>> BEGIN SUPPLIED INFORMATION

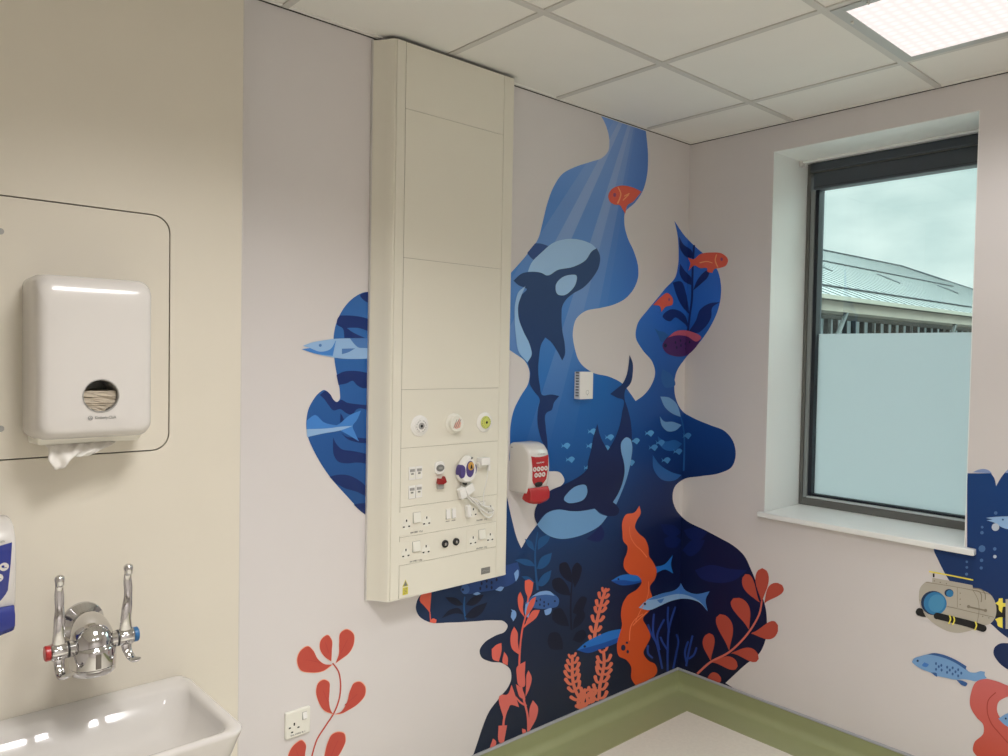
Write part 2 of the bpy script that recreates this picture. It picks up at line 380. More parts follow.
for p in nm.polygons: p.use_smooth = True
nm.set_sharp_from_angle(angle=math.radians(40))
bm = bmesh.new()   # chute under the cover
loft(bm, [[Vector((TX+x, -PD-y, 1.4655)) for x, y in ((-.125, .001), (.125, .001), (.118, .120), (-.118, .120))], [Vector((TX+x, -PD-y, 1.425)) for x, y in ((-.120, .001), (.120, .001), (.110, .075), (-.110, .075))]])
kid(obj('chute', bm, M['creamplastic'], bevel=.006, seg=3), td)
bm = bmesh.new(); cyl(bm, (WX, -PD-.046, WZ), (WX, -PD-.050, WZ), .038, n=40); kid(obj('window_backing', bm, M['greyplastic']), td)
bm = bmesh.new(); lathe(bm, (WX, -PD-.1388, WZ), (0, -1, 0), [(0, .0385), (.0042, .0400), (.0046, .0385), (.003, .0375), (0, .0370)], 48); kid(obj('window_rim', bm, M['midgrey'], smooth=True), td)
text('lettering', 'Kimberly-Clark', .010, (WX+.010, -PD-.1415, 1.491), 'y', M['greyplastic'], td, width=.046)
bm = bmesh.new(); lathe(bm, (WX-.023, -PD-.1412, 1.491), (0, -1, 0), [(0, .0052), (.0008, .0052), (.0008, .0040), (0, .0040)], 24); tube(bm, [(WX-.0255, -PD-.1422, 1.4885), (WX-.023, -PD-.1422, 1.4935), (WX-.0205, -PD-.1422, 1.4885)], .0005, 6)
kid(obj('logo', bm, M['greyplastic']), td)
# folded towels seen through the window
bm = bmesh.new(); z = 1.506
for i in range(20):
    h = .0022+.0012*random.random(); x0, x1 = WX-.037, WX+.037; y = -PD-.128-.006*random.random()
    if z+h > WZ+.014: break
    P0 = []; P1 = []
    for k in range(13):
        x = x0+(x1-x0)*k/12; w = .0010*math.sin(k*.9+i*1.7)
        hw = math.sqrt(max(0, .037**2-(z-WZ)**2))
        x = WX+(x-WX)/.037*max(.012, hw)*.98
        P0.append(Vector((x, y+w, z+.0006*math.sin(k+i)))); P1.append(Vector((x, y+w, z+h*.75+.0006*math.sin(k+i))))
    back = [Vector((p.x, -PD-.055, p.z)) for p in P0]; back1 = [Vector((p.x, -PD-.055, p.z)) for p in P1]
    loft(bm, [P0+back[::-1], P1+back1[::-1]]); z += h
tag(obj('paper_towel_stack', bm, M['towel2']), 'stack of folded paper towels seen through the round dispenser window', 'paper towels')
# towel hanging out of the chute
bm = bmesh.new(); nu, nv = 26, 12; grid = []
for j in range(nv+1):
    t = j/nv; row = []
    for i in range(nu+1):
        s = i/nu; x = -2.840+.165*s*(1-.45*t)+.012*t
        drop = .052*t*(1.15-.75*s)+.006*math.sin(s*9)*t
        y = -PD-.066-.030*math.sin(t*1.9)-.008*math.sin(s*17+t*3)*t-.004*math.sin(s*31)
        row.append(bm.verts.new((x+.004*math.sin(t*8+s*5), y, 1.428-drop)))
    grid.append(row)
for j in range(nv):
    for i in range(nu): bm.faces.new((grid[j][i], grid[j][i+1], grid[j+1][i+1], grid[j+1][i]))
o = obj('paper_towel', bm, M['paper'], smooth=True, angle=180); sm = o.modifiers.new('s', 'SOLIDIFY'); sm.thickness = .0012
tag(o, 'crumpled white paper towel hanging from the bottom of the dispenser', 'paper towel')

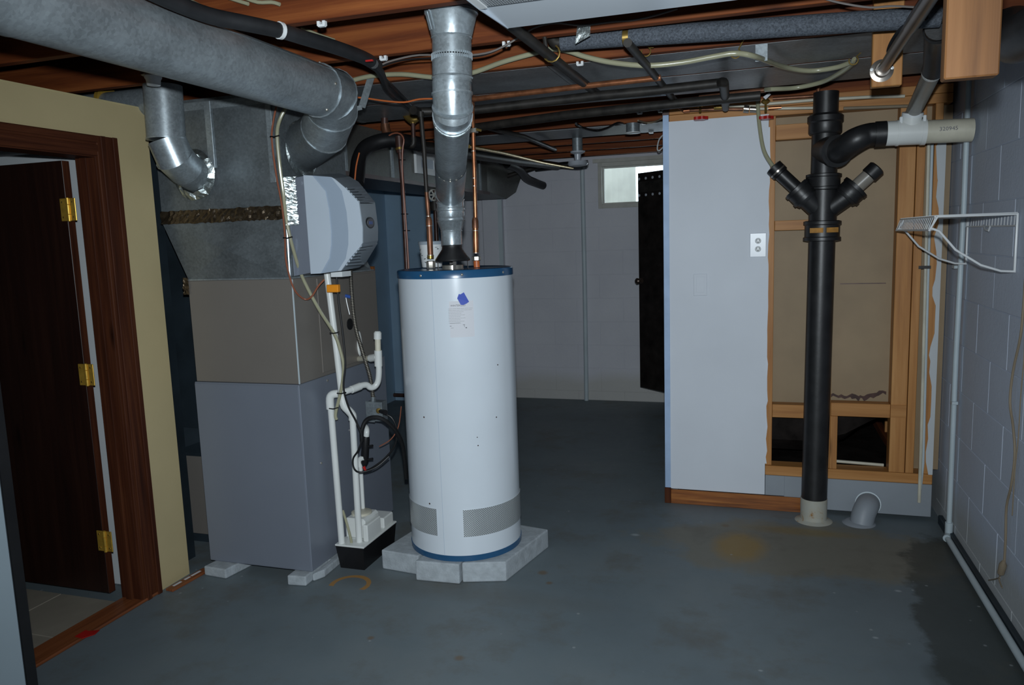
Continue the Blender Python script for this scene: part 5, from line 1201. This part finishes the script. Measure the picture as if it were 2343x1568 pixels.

>> END SUPPLIED INFORMATION

-- WHAT THE EXERCISE ASKS --
Quote every entry exactly, with the pictures omitted.

-- WRITTEN ANSWER --
Write part 2 of the bpy script that recreates this picture. It picks up at line 380. More parts follow.
for p in nm.polygons: p.use_smooth = True
nm.set_sharp_from_angle(angle=math.radians(40))
bm = bmesh.new()   # chute under the cover
loft(bm, [[Vector((TX+x, -PD-y, 1.4655)) for x, y in ((-.125, .001), (.125, .001), (.118, .120), (-.118, .120))], [Vector((TX+x, -PD-y, 1.425)) for x, y in ((-.120, .001), (.120, .001), (.110, .075), (-.110, .075))]])
kid(obj('chute', bm, M['creamplastic'], bevel=.006, seg=3), td)
bm = bmesh.new(); cyl(bm, (WX, -PD-.046, WZ), (WX, -PD-.050, WZ), .038, n=40); kid(obj('window_backing', bm, M['greyplastic']), td)
bm = bmesh.new(); lathe(bm, (WX, -PD-.1388, WZ), (0, -1, 0), [(0, .0385), (.0042, .0400), (.0046, .0385), (.003, .0375), (0, .0370)], 48); kid(obj('window_rim', bm, M['midgrey'], smooth=True), td)
text('lettering', 'Kimberly-Clark', .010, (WX+.010, -PD-.1415, 1.491), 'y', M['greyplastic'], td, width=.046)
bm = bmesh.new(); lathe(bm, (WX-.023, -PD-.1412, 1.491), (0, -1, 0), [(0, .0052), (.0008, .0052), (.0008, .0040), (0, .0040)], 24); tube(bm, [(WX-.0255, -PD-.1422, 1.4885), (WX-.023, -PD-.1422, 1.4935), (WX-.0205, -PD-.1422, 1.4885)], .0005, 6)
kid(obj('logo', bm, M['greyplastic']), td)
# folded towels seen through the window
bm = bmesh.new(); z = 1.506
for i in range(20):
    h = .0022+.0012*random.random(); x0, x1 = WX-.037, WX+.037; y = -PD-.128-.006*random.random()
    if z+h > WZ+.014: break
    P0 = []; P1 = []
    for k in range(13):
        x = x0+(x1-x0)*k/12; w = .0010*math.sin(k*.9+i*1.7)
        hw = math.sqrt(max(0, .037**2-(z-WZ)**2))
        x = WX+(x-WX)/.037*max(.012, hw)*.98
        P0.append(Vector((x, y+w, z+.0006*math.sin(k+i)))); P1.append(Vector((x, y+w, z+h*.75+.0006*math.sin(k+i))))
    back = [Vector((p.x, -PD-.055, p.z)) for p in P0]; back1 = [Vector((p.x, -PD-.055, p.z)) for p in P1]
    loft(bm, [P0+back[::-1], P1+back1[::-1]]); z += h
tag(obj('paper_towel_stack', bm, M['towel2']), 'stack of folded paper towels seen through the round dispenser window', 'paper towels')
# towel hanging out of the chute
bm = bmesh.new(); nu, nv = 26, 12; grid = []
for j in range(nv+1):
    t = j/nv; row = []
    for i in range(nu+1):
        s = i/nu; x = -2.840+.165*s*(1-.45*t)+.012*t
        drop = .052*t*(1.15-.75*s)+.006*math.sin(s*9)*t
        y = -PD-.066-.030*math.sin(t*1.9)-.008*math.sin(s*17+t*3)*t-.004*math.sin(s*31)
        row.append(bm.verts.new((x+.004*math.sin(t*8+s*5), y, 1.428-drop)))
    grid.append(row)
for j in range(nv):
    for i in range(nu): bm.faces.new((grid[j][i], grid[j][i+1], grid[j+1][i+1], grid[j+1][i]))
o = obj('paper_towel', bm, M['paper'], smooth=True, angle=180); sm = o.modifiers.new('s', 'SOLIDIFY'); sm.thickness = .0012
tag(o, 'crumpled white paper towel hanging from the bottom of the dispenser', 'paper towel')

Continue the Blender Python script for this scene: part 5, from line 1201. This part finishes the script. Measure the picture as if it were 2343x1568 pixels.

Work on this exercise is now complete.